- [EXERCISE] Return verbatim everything from the first line through the line that contains "SC.camera = cam", and stop there.

- [PROVIDED MATERIAL]
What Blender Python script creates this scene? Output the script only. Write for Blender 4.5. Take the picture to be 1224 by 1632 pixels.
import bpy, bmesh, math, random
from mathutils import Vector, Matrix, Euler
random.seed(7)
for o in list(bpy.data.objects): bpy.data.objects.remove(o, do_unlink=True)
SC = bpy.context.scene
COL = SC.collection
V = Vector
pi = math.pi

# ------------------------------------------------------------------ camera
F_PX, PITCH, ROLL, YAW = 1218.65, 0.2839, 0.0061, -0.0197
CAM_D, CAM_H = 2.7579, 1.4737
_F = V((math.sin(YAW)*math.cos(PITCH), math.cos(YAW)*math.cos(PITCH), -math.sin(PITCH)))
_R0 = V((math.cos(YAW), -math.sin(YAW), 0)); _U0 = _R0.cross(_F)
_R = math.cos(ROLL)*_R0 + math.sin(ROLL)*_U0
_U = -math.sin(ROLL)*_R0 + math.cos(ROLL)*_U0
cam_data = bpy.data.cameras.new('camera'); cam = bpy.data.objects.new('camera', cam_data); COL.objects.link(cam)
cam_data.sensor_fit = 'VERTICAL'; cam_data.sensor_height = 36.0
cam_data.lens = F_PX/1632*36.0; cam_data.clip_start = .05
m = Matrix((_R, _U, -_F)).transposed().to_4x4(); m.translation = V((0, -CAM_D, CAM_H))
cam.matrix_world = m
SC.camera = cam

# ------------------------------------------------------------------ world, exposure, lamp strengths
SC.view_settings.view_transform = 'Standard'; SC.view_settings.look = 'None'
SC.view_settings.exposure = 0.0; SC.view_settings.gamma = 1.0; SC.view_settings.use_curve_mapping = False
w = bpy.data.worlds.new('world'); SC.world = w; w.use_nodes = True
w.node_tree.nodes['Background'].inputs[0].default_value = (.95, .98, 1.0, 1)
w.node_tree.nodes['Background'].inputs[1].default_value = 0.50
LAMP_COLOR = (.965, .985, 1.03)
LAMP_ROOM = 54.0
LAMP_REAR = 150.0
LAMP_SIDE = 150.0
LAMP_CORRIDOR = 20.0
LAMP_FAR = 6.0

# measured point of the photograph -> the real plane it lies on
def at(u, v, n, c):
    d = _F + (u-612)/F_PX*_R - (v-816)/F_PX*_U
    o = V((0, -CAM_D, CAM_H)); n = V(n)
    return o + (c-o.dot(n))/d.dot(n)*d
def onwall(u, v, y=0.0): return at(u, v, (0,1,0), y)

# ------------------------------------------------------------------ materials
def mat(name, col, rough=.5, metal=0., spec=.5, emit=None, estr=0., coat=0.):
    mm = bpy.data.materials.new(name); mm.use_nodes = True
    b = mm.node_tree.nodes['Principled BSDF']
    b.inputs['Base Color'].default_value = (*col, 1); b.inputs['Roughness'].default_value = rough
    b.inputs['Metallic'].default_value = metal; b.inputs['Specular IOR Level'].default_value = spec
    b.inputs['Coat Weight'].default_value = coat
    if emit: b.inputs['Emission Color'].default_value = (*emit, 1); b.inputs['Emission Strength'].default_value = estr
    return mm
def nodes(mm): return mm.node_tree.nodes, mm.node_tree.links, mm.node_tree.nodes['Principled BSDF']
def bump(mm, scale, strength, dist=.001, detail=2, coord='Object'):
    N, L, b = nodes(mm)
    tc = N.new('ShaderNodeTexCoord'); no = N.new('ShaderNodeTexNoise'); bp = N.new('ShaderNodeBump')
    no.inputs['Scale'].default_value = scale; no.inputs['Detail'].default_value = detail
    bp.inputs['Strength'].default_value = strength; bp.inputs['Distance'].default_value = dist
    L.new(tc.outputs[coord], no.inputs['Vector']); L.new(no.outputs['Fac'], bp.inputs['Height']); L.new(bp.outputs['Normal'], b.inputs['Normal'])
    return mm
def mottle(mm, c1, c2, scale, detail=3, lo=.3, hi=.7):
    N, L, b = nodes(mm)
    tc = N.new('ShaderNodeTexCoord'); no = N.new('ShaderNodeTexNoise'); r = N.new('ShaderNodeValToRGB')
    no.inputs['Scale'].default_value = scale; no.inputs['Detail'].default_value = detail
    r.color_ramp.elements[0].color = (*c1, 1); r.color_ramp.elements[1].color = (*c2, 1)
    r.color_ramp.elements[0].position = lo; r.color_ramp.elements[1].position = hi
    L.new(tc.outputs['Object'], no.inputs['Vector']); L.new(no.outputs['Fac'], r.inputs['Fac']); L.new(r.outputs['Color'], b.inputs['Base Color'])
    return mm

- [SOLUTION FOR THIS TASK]
What Blender Python script creates this scene? Output the script only. Write for Blender 4.5. Take the picture to be 1224 by 1632 pixels.
import bpy, bmesh, math, random
from mathutils import Vector, Matrix, Euler
random.seed(7)
for o in list(bpy.data.objects): bpy.data.objects.remove(o, do_unlink=True)
SC = bpy.context.scene
COL = SC.collection
V = Vector
pi = math.pi

# ------------------------------------------------------------------ camera
F_PX, PITCH, ROLL, YAW = 1218.65, 0.2839, 0.0061, -0.0197
CAM_D, CAM_H = 2.7579, 1.4737
_F = V((math.sin(YAW)*math.cos(PITCH), math.cos(YAW)*math.cos(PITCH), -math.sin(PITCH)))
_R0 = V((math.cos(YAW), -math.sin(YAW), 0)); _U0 = _R0.cross(_F)
_R = math.cos(ROLL)*_R0 + math.sin(ROLL)*_U0
_U = -math.sin(ROLL)*_R0 + math.cos(ROLL)*_U0
cam_data = bpy.data.cameras.new('camera'); cam = bpy.data.objects.new('camera', cam_data); COL.objects.link(cam)
cam_data.sensor_fit = 'VERTICAL'; cam_data.sensor_height = 36.0
cam_data.lens = F_PX/1632*36.0; cam_data.clip_start = .05
m = Matrix((_R, _U, -_F)).transposed().to_4x4(); m.translation = V((0, -CAM_D, CAM_H))
cam.matrix_world = m
SC.camera = cam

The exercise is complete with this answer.